没後25年以上が経ってもまだ人気の衰えない、それどころか昨今の「昭和30年代ブーム」に乗って、
さらに生き生きとした存在に思えてくるのが、向田邦子である。向田と言うと「古き良き東京」というイメージがあるが、著者の川本三郎もやはり「向田と『昭和の東京』」の結ぶつきを、強く感じていたのだろう。
本書では、冒頭キーワードとして、向田邦子の文章の中に出てくる「昭和の東京の言葉」をピックアップして解説している。
「しくじる」「お出掛け」「シャボン」「ご不浄」「たち」「寝押し」「出来が古い」
これがまた(東京生まれでも育ちでもない私にとっても)懐かしいのである。つまり「昭和」なんですな。

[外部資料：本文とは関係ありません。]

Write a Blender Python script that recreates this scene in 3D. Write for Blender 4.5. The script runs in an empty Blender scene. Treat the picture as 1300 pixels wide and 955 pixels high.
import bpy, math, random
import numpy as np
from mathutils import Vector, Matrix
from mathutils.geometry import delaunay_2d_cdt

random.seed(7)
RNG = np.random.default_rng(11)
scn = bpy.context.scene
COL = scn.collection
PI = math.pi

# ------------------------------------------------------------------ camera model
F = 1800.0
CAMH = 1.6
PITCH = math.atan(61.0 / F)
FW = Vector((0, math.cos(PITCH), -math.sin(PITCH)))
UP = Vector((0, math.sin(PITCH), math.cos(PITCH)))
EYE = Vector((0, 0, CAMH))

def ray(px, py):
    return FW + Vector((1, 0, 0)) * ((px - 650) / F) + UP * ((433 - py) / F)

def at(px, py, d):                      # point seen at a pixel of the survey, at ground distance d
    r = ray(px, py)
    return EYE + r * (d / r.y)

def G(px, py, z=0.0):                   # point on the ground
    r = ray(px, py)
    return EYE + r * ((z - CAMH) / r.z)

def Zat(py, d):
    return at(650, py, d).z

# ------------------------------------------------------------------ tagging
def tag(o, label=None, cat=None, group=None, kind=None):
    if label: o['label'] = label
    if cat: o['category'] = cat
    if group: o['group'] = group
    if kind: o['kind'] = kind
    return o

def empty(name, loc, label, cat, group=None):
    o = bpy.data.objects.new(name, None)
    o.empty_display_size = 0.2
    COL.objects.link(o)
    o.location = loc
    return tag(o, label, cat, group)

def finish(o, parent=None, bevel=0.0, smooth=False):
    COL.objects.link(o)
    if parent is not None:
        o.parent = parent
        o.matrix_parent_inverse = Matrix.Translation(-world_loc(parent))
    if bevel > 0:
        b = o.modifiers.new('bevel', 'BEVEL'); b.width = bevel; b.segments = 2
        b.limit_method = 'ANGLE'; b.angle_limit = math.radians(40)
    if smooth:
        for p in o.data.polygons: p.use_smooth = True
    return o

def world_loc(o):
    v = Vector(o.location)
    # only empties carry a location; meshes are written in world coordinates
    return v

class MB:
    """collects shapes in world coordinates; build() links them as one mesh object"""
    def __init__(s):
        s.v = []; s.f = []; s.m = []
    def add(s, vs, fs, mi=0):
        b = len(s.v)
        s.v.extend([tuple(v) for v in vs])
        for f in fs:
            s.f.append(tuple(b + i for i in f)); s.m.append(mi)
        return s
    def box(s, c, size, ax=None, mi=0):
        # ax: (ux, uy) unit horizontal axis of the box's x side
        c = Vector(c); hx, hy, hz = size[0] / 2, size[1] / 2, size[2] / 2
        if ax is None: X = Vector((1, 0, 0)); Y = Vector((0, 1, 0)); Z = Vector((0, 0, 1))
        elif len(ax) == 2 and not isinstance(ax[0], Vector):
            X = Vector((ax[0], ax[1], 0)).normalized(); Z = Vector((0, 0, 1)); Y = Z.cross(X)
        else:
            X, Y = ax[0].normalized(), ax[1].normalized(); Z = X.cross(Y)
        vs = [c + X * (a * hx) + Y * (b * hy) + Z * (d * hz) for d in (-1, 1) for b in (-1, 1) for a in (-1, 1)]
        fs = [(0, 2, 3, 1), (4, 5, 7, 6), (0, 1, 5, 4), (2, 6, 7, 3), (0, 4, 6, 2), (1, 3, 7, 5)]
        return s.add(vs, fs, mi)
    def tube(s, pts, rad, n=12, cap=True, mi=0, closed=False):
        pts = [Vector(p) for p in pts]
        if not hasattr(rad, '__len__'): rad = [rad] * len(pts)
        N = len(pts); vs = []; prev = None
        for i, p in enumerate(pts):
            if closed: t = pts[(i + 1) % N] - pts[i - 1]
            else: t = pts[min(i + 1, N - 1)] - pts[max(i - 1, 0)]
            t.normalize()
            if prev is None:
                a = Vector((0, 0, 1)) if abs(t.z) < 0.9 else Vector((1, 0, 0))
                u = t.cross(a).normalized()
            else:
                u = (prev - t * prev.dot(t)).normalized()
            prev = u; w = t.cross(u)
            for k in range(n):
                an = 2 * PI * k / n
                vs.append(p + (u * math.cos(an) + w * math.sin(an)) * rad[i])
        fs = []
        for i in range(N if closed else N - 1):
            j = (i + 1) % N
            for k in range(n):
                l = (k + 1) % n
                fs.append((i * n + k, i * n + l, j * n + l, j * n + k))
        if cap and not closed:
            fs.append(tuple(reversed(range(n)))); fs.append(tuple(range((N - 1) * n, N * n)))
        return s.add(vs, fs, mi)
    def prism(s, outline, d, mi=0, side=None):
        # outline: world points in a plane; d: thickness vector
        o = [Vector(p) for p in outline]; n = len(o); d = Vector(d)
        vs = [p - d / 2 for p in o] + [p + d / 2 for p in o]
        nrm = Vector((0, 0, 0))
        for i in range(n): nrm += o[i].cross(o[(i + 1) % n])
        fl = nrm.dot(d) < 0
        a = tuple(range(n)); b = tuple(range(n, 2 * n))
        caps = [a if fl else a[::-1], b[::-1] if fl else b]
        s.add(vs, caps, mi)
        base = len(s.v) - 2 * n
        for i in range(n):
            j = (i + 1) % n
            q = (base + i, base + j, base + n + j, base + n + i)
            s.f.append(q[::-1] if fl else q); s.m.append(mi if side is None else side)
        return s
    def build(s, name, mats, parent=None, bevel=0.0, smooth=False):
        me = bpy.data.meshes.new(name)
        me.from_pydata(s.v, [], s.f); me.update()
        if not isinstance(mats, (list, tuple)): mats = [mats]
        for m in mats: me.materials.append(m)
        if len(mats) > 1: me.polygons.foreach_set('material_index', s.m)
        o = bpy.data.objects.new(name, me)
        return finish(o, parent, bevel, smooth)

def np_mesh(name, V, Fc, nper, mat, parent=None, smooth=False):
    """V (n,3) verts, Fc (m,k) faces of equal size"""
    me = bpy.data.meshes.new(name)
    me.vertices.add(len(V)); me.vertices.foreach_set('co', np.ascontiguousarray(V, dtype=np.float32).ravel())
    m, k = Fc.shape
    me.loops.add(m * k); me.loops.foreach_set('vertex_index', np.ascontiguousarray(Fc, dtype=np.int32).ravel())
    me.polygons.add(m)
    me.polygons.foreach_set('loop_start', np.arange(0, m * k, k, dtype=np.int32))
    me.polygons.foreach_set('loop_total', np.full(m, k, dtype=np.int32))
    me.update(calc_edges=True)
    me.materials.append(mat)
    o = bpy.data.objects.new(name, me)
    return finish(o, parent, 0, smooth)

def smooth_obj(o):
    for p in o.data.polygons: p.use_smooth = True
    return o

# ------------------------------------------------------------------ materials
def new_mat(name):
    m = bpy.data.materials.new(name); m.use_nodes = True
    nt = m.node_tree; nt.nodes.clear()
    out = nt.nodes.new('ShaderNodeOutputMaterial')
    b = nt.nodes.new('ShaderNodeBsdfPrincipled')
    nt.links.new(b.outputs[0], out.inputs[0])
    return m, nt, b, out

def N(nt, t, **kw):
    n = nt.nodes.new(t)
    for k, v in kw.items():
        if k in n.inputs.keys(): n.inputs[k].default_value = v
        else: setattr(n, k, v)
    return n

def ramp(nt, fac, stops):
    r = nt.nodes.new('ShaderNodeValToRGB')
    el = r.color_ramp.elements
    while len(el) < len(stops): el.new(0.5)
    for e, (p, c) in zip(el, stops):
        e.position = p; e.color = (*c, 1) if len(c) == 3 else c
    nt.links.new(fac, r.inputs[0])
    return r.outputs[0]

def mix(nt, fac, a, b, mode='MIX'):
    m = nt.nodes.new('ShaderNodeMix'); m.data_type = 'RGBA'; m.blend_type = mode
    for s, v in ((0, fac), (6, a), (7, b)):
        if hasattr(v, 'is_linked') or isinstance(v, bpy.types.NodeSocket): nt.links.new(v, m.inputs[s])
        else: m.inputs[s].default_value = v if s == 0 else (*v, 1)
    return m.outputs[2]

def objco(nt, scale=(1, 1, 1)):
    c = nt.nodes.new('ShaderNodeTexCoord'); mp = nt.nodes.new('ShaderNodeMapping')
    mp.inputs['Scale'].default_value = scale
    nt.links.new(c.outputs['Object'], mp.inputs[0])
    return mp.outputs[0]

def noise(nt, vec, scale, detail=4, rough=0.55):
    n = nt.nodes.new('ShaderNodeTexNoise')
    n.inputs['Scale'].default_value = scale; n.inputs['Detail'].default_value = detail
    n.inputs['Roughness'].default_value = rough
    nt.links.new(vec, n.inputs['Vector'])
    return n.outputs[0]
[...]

父親の転勤で日本全国を転々とした向田だが、「私は東京の山の手の育ち」という意識を強く持っていたらしい。沢村貞子に通じるもの、幸田文にも通じるところがあると思う。
時代はちょっと違うかもしれないが。
以前「綿あめ」と「綿菓子」の使い分けについての地方性について調べた時に、「綿あめ」使用者の代表格が沢村貞子と向田邦子であった。ちなみに「綿菓子」は林芙美子。
向田の「女嫌い」という視点は、なかなか興味深いものであった。